Never heard of him? That’s hardly surprising. What makes him remarkable is not his long life, but his family history. He was the last living grandchild of John Tyler (1790-1862) who was president from 1841 to 1845.

Let that sink in a minute.

Tyler was elected alongside fellow Charles City County native William Henry Harrison in 1841. He was the back half of the famous campaign slogan “Tippecanoe and Tyler, too!” Born one year after the adoption of the Constitution, Tyler lived until 1862, when he died before joining the Confederate Congress. At some point in his life he owned 70 human beings as property. He is reported to have been a kind master — but he owned 70 human beings as property. In 1853, Tyler had a son. That son had sons of his own including, in 1928, Harrison Ruffin Tyler.

(John Tyler’s longest-lived child was his daughter Pearl, who was born in 1860 and died in 1947.)

Three generations to the beginning of the republic. Three generations spanning four centuries. One generation removed from the ownership of human beings as chattel, which formally ended in the United States 160 years ago.

Until recent years, one or both of President Tyler’s grandchildren (Lyon Gardiner Tyler died in 2020) lived in his former residence on the site of the slave labor camp called Sherwood Forest Plantation, which Harrison purchased and restored.

I don’t wish to cast aspersions on Harrison Ruffin Tyler; he is not culpable for his grandfather’s misdeeds. But he was a living beneficiary of the slave system that his grandfather participated in and sought to perpetuate. Many of us benefit from it — even me, the great-great-great grandson of a North Carolina farmer who at one time owned as many as six human beings.

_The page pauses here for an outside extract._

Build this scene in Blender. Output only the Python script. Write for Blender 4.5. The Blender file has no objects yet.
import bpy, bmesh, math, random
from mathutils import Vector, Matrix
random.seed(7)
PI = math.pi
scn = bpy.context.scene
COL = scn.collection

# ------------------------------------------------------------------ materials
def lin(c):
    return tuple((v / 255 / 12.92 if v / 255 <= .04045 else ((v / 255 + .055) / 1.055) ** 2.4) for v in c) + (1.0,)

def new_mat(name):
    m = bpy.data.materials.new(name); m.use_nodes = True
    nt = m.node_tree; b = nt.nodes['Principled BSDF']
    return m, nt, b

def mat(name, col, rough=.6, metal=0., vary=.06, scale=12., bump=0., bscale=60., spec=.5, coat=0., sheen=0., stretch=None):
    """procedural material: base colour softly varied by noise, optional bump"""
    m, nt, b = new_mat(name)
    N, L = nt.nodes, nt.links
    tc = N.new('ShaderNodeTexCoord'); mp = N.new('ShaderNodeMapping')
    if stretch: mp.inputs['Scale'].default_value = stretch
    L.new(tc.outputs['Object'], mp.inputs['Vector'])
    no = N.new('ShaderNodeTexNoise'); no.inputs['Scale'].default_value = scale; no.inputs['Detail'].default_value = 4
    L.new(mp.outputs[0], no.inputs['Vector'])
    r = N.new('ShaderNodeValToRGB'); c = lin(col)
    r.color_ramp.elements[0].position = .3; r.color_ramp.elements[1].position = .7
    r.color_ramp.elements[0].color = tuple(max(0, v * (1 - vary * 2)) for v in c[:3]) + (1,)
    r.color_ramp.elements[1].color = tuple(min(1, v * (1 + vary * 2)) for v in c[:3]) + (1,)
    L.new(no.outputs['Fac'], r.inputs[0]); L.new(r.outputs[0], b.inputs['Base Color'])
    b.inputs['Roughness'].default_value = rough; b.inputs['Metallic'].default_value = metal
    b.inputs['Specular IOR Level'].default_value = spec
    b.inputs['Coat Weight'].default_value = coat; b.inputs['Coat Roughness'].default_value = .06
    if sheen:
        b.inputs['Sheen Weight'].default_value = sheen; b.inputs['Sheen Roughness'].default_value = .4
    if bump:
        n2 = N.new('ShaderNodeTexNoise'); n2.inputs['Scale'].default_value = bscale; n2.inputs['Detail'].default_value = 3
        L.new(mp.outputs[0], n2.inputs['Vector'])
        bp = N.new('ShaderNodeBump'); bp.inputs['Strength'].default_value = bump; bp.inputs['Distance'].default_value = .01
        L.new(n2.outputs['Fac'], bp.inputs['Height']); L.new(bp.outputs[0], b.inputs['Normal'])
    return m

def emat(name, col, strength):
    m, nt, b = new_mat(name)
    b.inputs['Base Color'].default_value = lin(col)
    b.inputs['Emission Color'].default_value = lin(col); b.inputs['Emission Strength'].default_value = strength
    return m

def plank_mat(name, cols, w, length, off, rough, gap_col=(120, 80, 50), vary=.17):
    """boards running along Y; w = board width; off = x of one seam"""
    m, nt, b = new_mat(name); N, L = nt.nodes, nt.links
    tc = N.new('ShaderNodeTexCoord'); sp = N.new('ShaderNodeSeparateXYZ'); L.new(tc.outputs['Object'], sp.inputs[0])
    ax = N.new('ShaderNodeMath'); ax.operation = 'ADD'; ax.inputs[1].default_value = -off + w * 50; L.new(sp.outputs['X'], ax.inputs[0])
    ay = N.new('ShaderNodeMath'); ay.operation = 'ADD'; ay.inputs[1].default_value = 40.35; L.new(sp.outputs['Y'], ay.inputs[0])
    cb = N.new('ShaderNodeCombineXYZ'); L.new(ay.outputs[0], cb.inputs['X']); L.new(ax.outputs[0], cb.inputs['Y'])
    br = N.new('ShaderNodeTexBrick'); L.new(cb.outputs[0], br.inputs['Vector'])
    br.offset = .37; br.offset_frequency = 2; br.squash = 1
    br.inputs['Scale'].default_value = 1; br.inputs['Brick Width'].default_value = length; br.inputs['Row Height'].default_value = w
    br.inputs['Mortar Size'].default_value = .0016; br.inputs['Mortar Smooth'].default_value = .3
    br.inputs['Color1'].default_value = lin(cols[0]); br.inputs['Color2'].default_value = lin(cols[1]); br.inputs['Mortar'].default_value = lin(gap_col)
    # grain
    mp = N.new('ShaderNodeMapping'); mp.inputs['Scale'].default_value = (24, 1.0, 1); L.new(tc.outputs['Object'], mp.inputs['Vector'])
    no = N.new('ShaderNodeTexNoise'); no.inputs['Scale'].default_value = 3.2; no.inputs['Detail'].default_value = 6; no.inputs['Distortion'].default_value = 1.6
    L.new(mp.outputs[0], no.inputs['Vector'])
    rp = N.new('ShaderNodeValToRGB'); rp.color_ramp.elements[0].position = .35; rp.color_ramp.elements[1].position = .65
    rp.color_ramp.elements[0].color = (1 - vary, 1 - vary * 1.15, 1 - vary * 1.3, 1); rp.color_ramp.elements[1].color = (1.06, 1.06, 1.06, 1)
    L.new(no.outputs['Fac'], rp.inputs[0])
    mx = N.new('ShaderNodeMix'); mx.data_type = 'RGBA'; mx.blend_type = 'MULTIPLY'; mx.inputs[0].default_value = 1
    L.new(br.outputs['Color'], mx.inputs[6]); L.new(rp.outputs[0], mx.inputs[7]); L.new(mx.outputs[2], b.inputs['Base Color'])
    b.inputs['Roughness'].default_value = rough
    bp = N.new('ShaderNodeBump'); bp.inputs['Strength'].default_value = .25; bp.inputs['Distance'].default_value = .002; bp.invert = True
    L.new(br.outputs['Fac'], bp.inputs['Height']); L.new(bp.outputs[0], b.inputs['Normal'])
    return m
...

The past seems so distant but, like objects in the rear-view mirror, it’s closer than it appears. Somewhere there are certainly Americans born of parents who had been enslaved, perhaps even at Tyler’s Sherwood Forest — where visitors can find a pet cemetery but no memorial to the enslaved — a lineage that ought to be as exalted as Harrison Ruffin Tyler’s but isn’t because their names are lost to us. Their names didn’t matter as much as the name of “the General,” John Tyler’s horse, buried on the grounds.

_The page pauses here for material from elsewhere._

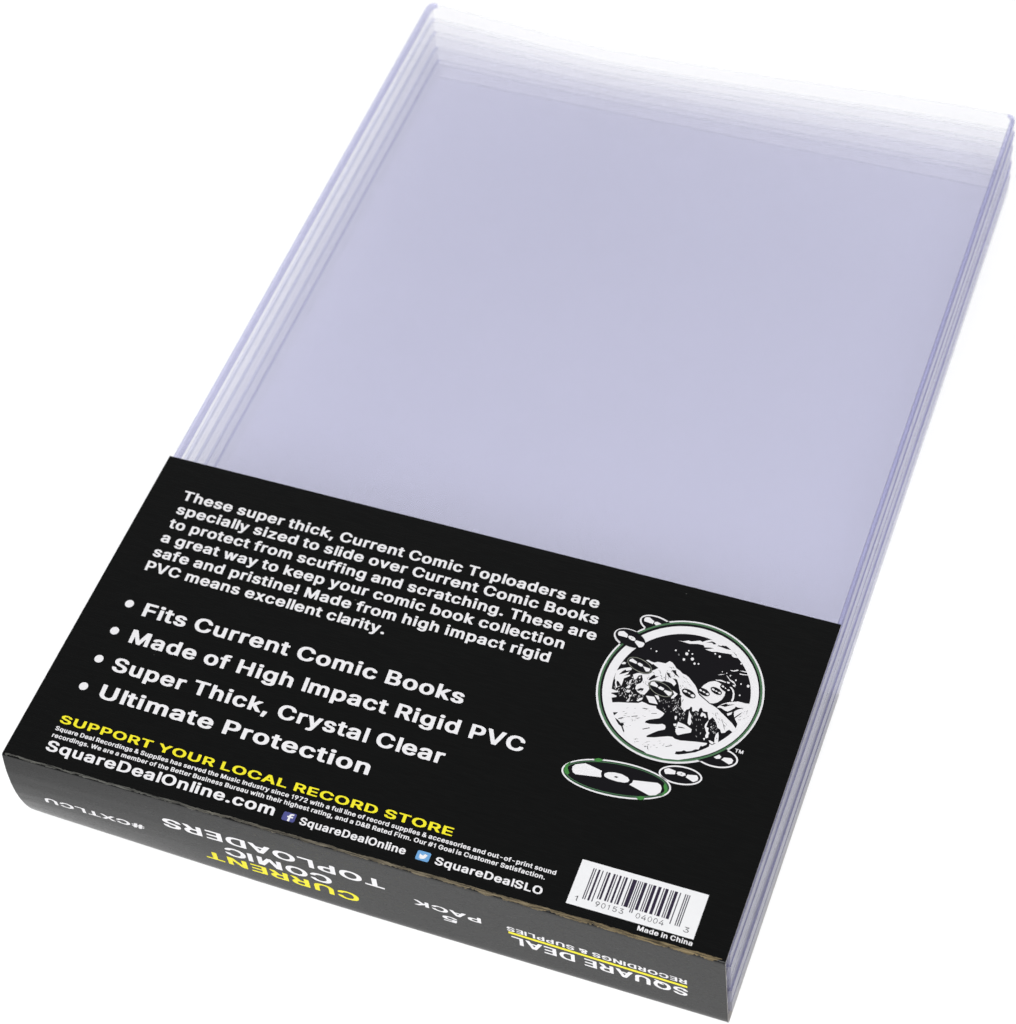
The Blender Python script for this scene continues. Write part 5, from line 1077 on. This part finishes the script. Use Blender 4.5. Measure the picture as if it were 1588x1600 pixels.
17 k F 4748,7728 4750,7746 4751,7765 4749,7784 4744,7803 4737,7822 4728,7841 4716,7860 4702,7879 4686,7898 4668,7916 4648,7933 4626,7950 4602,7966 4577,7981 4551,7995 4523,8008 4494,8019 4464,8030 4433,8039 4402,8047 4371,8054 4340,8059 4308,8062 4277,8064 4246,8065 4216,8064 4187,8062 4159,8058 4132,8052 4106,8045 4082,8037 4059,8028 4038,8017 4020,8005 4003,7992 3988,7977 3976,7962 3966,7946 3958,7929 3952,7912 3950,7894 3949,7875 3951,7856 3956,7837 3963,7818 3972,7799 3984,7780 3998,7761 4014,7742 4032,7724 4052,7707 4074,7690 4098,7674 4123,7659 4149,7645 4177,7632 4206,7621 4236,7610 4267,7601 4298,7593 4329,7586 4360,7581 4392,7578 4423,7576 4454,7575 4484,7576 4513,7578 4541,7582 4568,7588 4594,7595 4618,7603 4641,7612 4662,7623 4680,7635 4697,7648 4712,7663 4724,7678 4734,7694 4742,7711
17 s F 5153,7044 5145,7014 5127,6987 5101,6965 5065,6948 5023,6936 4974,6929 4920,6929 4864,6935 4806,6946 4749,6963 4693,6985 4642,7012 4596,7041 4557,7074 4525,7108 4503,7142 4490,7177 4488,7209 4495,7239 4513,7266 4540,7289 4575,7306 4618,7318 4667,7324 4721,7324 4778,7319 4836,7307 4894,7290 4949,7267 5000,7241 5046,7211 5085,7179 5116,7145 5138,7110 5150,7076
17 s F 5838,6538 5830,6508 5813,6482 5788,6459 5754,6442 5713,6429 5667,6423 5616,6422 5563,6427 5508,6437 5454,6454 5402,6475 5353,6500 5310,6529 5273,6560 5244,6593 5223,6627 5211,6661 5209,6693 5216,6723 5233,6749 5259,6772 5293,6789 5334,6802 5380,6809 5431,6809 5485,6804 5540,6793 5594,6777 5647,6756 5695,6731 5738,6702 5775,6670 5804,6637 5824,6603 5836,6570
18 k F 5140,7047 5133,7019 5116,6995 5090,6975 5056,6959 5015,6949 4969,6943 4917,6944 4863,6950 4807,6961 4752,6977 4699,6998 4649,7023 4605,7050 4567,7081 4537,7112 4515,7144 4503,7176 4501,7206 4508,7234 4525,7258 4550,7278 4584,7294 4626,7305 4673,7310 4724,7310 4779,7304 4835,7292 4890,7276 4943,7255 4993,7230 5037,7202 5075,7172 5104,7140 5126,7108 5138,7077
18 k F 5825,6541 5818,6514 5802,6490 5777,6469 5745,6453 5706,6442 5662,6437 5613,6436 5562,6441 5509,6452 5457,6467 5407,6487 5360,6511 5319,6538 5283,6567 5255,6598 5235,6629 5224,6660 5222,6690 5229,6717 5245,6741 5269,6762 5302,6778 5341,6789 5386,6795 5434,6795 5486,6790 5539,6779 5591,6764 5641,6744 5688,6720 5729,6693 5764,6663 5792,6633 5812,6601 5823,6570
19 w F 4011,7859 4008,7919 4035,7953 4126,7982 4258,7915 4266,7816 4042,7817
19 w F 4503,7809 4718,7795 4737,7750 4728,7686 4692,7644 4631,7625 4481,7751
19 w F 4278,7850 4293,7886 4356,7900 4439,7875 4483,7833 4479,7781 4424,7769 4331,7795
19 w F 4530,7167 4541,7223 4594,7263 4733,7195 4730,7136
19 w F 4903,7121 5106,7102 5102,7022 5026,6989
19 w F 4750,7165 4797,7198 4888,7165 4904,7117 4860,7095 4779,7122
19 w F 5239,6655 5246,6736 5314,6774 5435,6691 5433,6630
19 w F 5632,6615 5816,6604 5819,6527 5770,6477 5619,6567
19 w F 5450,6644 5501,6686 5598,6656 5613,6609 5569,6586 5485,6603
19 w F 6062,6716 6083,6766 6142,6759 6177,6718 6134,6696
19 w F 6264,6668 6325,6704 6379,6670 6367,6614 6308,6621
19 w F 6179,6710 6209,6728 6259,6709 6240,6677
19 w F 6422,6865 6449,6904 6502,6873 6492,6835
19 w F 6604,6819 6667,6847 6697,6796 6652,6779
19 w F 6509,6849 6546,6869 6597,6842 6569,6816
19 w F 6705,6980 6729,7019 6788,6989 6778,6951
19 w F 6872,6947 6931,6965 6965,6924 6927,6909
19 w F 6789,6963 6819,6982 6868,6963 6840,6937
19 w F 6909,7131 6938,7175 6986,7138 6967,7106
19 w F 7068,7078 7118,7102 7139,7066 7097,7053
19 w F 6993,7115 7018,7126 7047,7101 7022,7089
20 s F 4355,7839 4378,7856 4404,7844 4378,7820"""

BOLD = parse_font(BOLD_DATA)
LIGHT = parse_font(LIGHT_DATA)

p = Print()
for i, (t, x1) in enumerate((("These super thick, Current Comic Toploaders are", 32.8), ("specially sized to slide over Current Comic Books", 34.2),
        ("to protect from scuffing and scratching. These are", 35.3), ("a great way to keep your comic book collection", 28.5),
        ("safe and pristine! Made from high impact rigid", 26.4), ("PVC means excellent clarity.", -15.8))):
    top_line(p, t, -82.5 if i else -82.9, x1, (85.3, 80.6, 75.8, 71.0, 66.1, 61.4)[i], 3.08, dy=-0.006)
p.build("paragraph_text", band)
p = Print()
for t, x0, x1, y in (("Fits Current Comic Books", -77.0, 10.4, 47.9), ("Made of High Impact Rigid PVC", -76.7, 29.1, 39.4),
                 ("Super Thick, Crystal Clear", -77.2, 11.9, 30.3), ("Ultimate Protection", -76.7, -4.1, 21.9)):
    top_line(p, t, x0, x1, y, 4.1, dy=-0.006)
for x, y in ((-81.5, 50.4), (-81.5, 41.6), (-81.55, 32.6), (-81.6, 23.9)):
    poly(p, [(x + 1.16 * math.cos(a * math.pi / 14), y + 1.16 * math.sin(a * math.pi / 14)) for a in range(28)], M_WHITE, 1)
p.build("bullet_list", band)
p = Print(); top_line(p, "SUPPORT YOUR LOCAL RECORD STORE", -82.7, 21.2, 12.35, 2.28, M_YELLOW, dy=-0.005); p.build("yellow_headline", band)
p = Print()
top_line(p, "Square Deal Recordings & Supplies has served the Music Industry since 1972 with a full line of record supplies & accessories and out-of-print sound", -82.7, 47.9, 10.05, 1.2, dy=-0.0035)
top_line(p, "recordings. We are a member of the Better Business Bureau with their highest rating, and a D&B Rated Firm. Our #1 Goal is Customer Satisfaction.", -82.6, 45.9, 8.0, 1.2, dy=-0.0025)
p.build("fine_print", band)
p = Print(); top_line(p, "SquareDealOnline.com", -82.5, -21.5, 4.05, 2.95); p.build("web_address", band)
p = Print(); top_line(p, "SquareDealOnline", -14.7, 12.4, 3.8, 2.05); p.build("account_name", band)
p = Print(); top_line(p, "SquareDealSLO", 19.9, 46.5, 3.65, 2.05); p.build("account_name", band)

def rounded(x0, y0, x1, y1, r):
    out = []
    for cx, cy_, a0 in ((x1 - r, y0 + r, -90), (x1 - r, y1 - r, 0), (x0 + r, y1 - r, 90), (x0 + r, y0 + r, 180)):
        for i in range(6):
            a = math.radians(a0 + 18 * i); out.append((cx + r * math.cos(a), cy_ + r * math.sin(a)))
    return out
p = Print()
poly(p, rounded(-19.3, 3.75, -16.0, 6.1, 0.4), M_BLUE, 1)
poly(p, [(-17.75, 3.78), (-17.2, 3.78), (-17.2, 4.75), (-16.65, 4.75), (-16.6, 5.15), (-17.2, 5.15), (-17.18, 5.4), (-17.05, 5.5), (-16.6, 5.5),
         (-16.6, 5.88), (-17.2, 5.88), (-17.55, 5.75), (-17.74, 5.5), (-17.75, 5.15), (-18.1, 5.15), (-18.1, 4.75), (-17.75, 4.75)], M_WHITE, 2)
p.build("social_icon", band)
p = Print()
poly(p, rounded(15.05, 3.55, 18.4, 6.08, 0.45), M_SKY, 1)
poly(p, [(15.75, 4.2), (16.1, 4.18), (15.95, 4.35), (15.75, 4.5), (15.95, 4.55), (15.72, 4.8), (15.9, 4.85), (15.75, 5.05), (15.85, 5.3), (16.2, 5.05), (16.7, 4.95),
         (16.75, 5.25), (17.05, 5.42), (17.35, 5.35), (17.7, 5.4), (17.55, 5.2), (17.75, 5.1), (17.55, 5.0), (17.45, 4.6), (17.2, 4.25), (16.8, 4.03), (16.3, 4.0)], M_WHITE, 2)
p.build("social_icon", band)

# record logo: ring, scene and flying records as nested printed shapes
logo = {}
for line in LOGO_DATA.strip().split("\n"):
    lv, ink, code, *pts = line.split()
    logo.setdefault(code, []).append((int(lv), ink, [tuple(int(v) / 100.0 for v in q.split(",")) for q in pts]))
for code, name in (('R', "logo_ring"), ('S', "logo_scene"), ('F', "flying_records")):
    p = Print()
    for lv, ink, pts in logo[code]: poly(p, pts, INK[ink], lv)
    p.build(name, band)
p = Print(); top_line(p, "TM", 77.55, 79.6, 54.4, 1.0); p.build("trademark_text", band)

# barcode
p = Print(); rect(p, 52.55, 3.5, 83.25, 15.55, M_LABEL, 1); label = p.build("barcode_label", band)
LC = ["0001101", "0011001", "0010011", "0111101", "0100011", "0110001", "0101111", "0111011", "0110111", "0001011"]
digits = "190153040043"
mod = (79.27 - 55.76) / 95
bits = []
for i, d in enumerate(digits):
    if i == 0: bits += [(c, 1) for c in "101"]
    if i == 6: bits += [(c, 1) for c in "01010"]
    code = LC[int(d)] if i < 6 else "".join('1' if c == '0' else '0' for c in LC[int(d)])
    bits += [(c, 1 if i in (0, 11) else 0) for c in code]
bits += [(c, 1) for c in "101"]
p = Print(); i = 0
while i < len(bits):
    if bits[i][0] == '1':
        j = i
        while j < len(bits) and bits[j][0] == '1': j += 1
        rect(p, 55.76 + i * mod, 5.65 if bits[i][1] else 6.7, 55.76 + j * mod, 14.1, M_BAR, 2)
        i = j
    else: i += 1
p.build("barcode_bars", label)
p = Print()
for t, x0, x1 in (("1", 54.05, 54.75), ("90153", 59.1, 65.9), ("04004", 68.9, 75.6), ("3", 80.35, 81.6)):
    top_line(p, t, x0, x1, 4.72, 1.35, M_DIGIT, LIGHT, 'l', 2, lean=0, track=0.12)
p.build("barcode_digits", label)
p = Print(); top_line(p, "Made in China", 70.3, 83.4, 1.85, 1.25); p.build("origin_text", band)

# lettering on the front face, upside down as the band lies
p = Print(); front_line(p, "#CXTLCU", -56.4, -83.5, 14.4, 2.4, tilt=0.02); p.build("item_code", band)
p = Print()
front_line(p, "TOPLOADERS", 7.6, -50.3, 20.7, 3.9, tilt=0.01)
front_line(p, "COMIC", -6.7, -34.8, 15.0, 3.9, tilt=0.01)
p.build("spine_title", band)
p = Print(); front_line(p, "CURRENT", -0.2, -40.9, 9.9, 3.8, M_YELLOW, tilt=0.01); p.build("spine_title", band)
p = Print(); front_line(p, "PACK", 31.9, 14.9, 16.3, 2.4); front_line(p, "5", 25.6, 21.8, 12.6, 2.4); p.build("pack_count", band)
p = Print()
front_line(p, "SQUARE DEAL", 82.9, 39.3, 11.2, 3.5, tilt=0.024)
front_line(p, "RECORDINGS & SUPPLIES", 82.7, 38.4, 15.7, 2.0, tilt=0.016)
xs = [82.8 - 44.1 * i / 8 for i in range(9)]
pts = [(x, 12.05 + (82.8 - x) * 0.026) for x in xs] + [(x, 13.0 + (82.8 - x) * 0.026) for x in reversed(xs)]
poly(p, pts, M_YELLOW, 2, front)
p.build("shop_wordmark", band)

In 1955, a living witness to Abraham Lincoln’s assassination appeared on television, a year before the last Civil War veteran died. Irene Triplett of Wilkesboro, North Carolina, received her late father’s pension for serving in the Confederate Army until her death in 2020. Two living people bear the memory of the Tulsa Race Massacre in 1921. Claudette Colvin who, as a 15-year-old Black girl in Montgomery, Alabama, refused to give up her seat on a segregated bus nine months before Rosa Parks became a household name for the same act of civil disobedience, is still alive at 85.

How can a past that is so close be over? And how can slavery, the Civil War and Jim Crow be a thing of the past while living memory persists? When so many of the lingering aftereffects are still visible to anyone who bothers to look?

History is not then; it’s now. It is still alive in all of us. All of the triumph uplifts us and all of the tragedy of it lingers in the air around us, weighing us down, threatening to drown us if we don’t contend with it.

Then, though the past will never be dead, we can at least learn to live with it.